Il n’empêche que la plupart des agences de voyages traditionnelles cherchent aujourd’hui à se démarquer des sites en ligne. Chez STA Travel, bien que la vente de billets d’avion représente encore une part importante dans le chiffre d’affaires de l’entreprise, on s’oriente de plus en plus vers d’autres segments porteurs tels que les voyages à la carte, les circuits d’aventure, le volontariat, les tours du monde ou les séjours linguistiques.

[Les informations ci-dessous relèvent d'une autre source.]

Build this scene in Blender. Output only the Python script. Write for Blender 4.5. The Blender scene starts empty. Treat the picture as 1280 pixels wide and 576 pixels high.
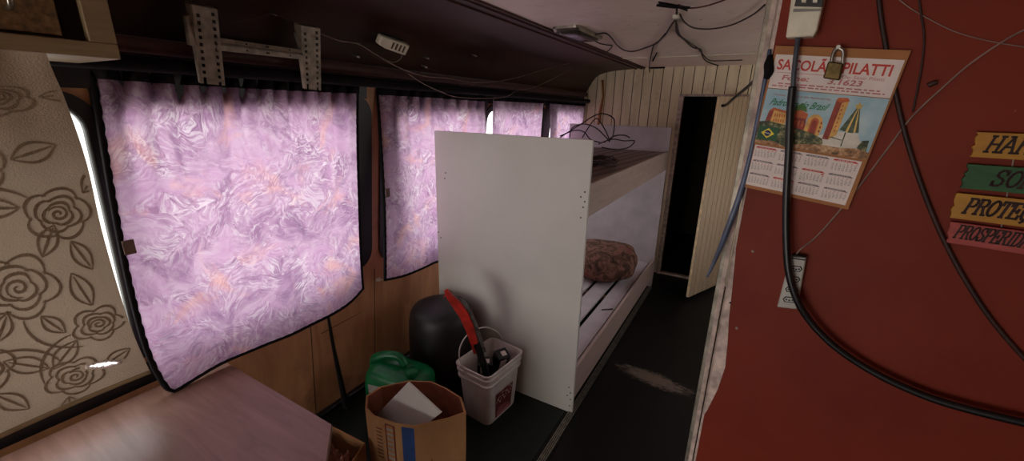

En matière d’appareils électroniques, une étude menée l’année dernière par l’Interactive Advertising Bureau (IAB) souligne l’importance croissante de l’utilisation de mobiles dans les magasins grand public: 42% des clients utilisant leur mobile finissent par réaliser leur achat en ligne, contre 30% dans le commerce.

Il est parfois difficile de savoir qui, d’Internet ou des commerces physiques, profite de l’autre. Chez Bongénie, certaines clientes viennent essayer et acheter en magasin des articles qu’elles ont repérés en ligne. «Les clients qui ont besoin de se sentir rassurés peuvent obtenir des informations objectives sur internet avant d’acheter un accessoire en boutique», analyse Marie-Hélène Rheims, experte en marketing de marques et en comportements d’achat.

Conscientes de cette évolution des mentalités, la plupart des grandes enseignes, que ce soit Darty en France ou Migros en Suisse, développent des expériences de shopping multicanal. La chaîne spécialisée dans les parfums et les cosmétiques Sephora, qui appartient au groupe LVMH, incite même ses clients à utiliser leurs téléphones portables dans ses magasins en proposant wifi gratuit, application mobile et programme de fidélité. «Ces entreprises partent du principe que le client en ligne est désormais le même que celui qui se rend en magasin, surtout chez les plus jeunes, note Marie-Hélène Rheims. C’est pourquoi les distributeurs doivent être de plus en plus cohérents en ce qui concerne leur politique de prix globale.»

Miser sur une offre multicanale

En d’autres termes, on ne peut plus raconter n’importe quoi à une clientèle hyperinformée à la recherche des meilleures prestations disponibles sur le marché. Dans ce contexte, les marques peuvent par exemple considérer que ce qui n’est pas vendu en magasin pourra l’être durant les soldes, dans des magasins d’usine ou sur internet. Ces différents circuits de distribution sont appelés à devenir de plus en plus interdépendants, tout comme les différents supports de vente. «Le showrooming est en quelque sorte un mal nécessaire touchant tous les secteurs, avec des pondérations plus ou moins importantes», résume Marie-Hélène Rheims, qui souligne que ce phénomène ne peut avoir qu’un impact positif pour le consommateur, qui va se retrouver «face à un marché plus cohérent, lisible et sincère».

Les principaux perdants de cette évolution sont surtout les petits indépendants spécialisés, souvent situés en zones rurales, et qui n’ont pas su prendre ce tournant numérique. Selon une étude publiée l’année dernière en Belgique par le Syndicat neutre pour indépendants (SNI), près de 80% des commerçants hors alimentaire ont été confrontés à ce qu’ils vivent comme un «fléau». Et le phénomène n’est pas près de s’estomper: selon l’Institut de sondages TNS-Sofres près du tiers des consommateurs dans le monde pratiquent aujourd’hui le «showrooming», dont plus de la moitié des Européens, 60% des Américains et plus de 70% des Asiatiques.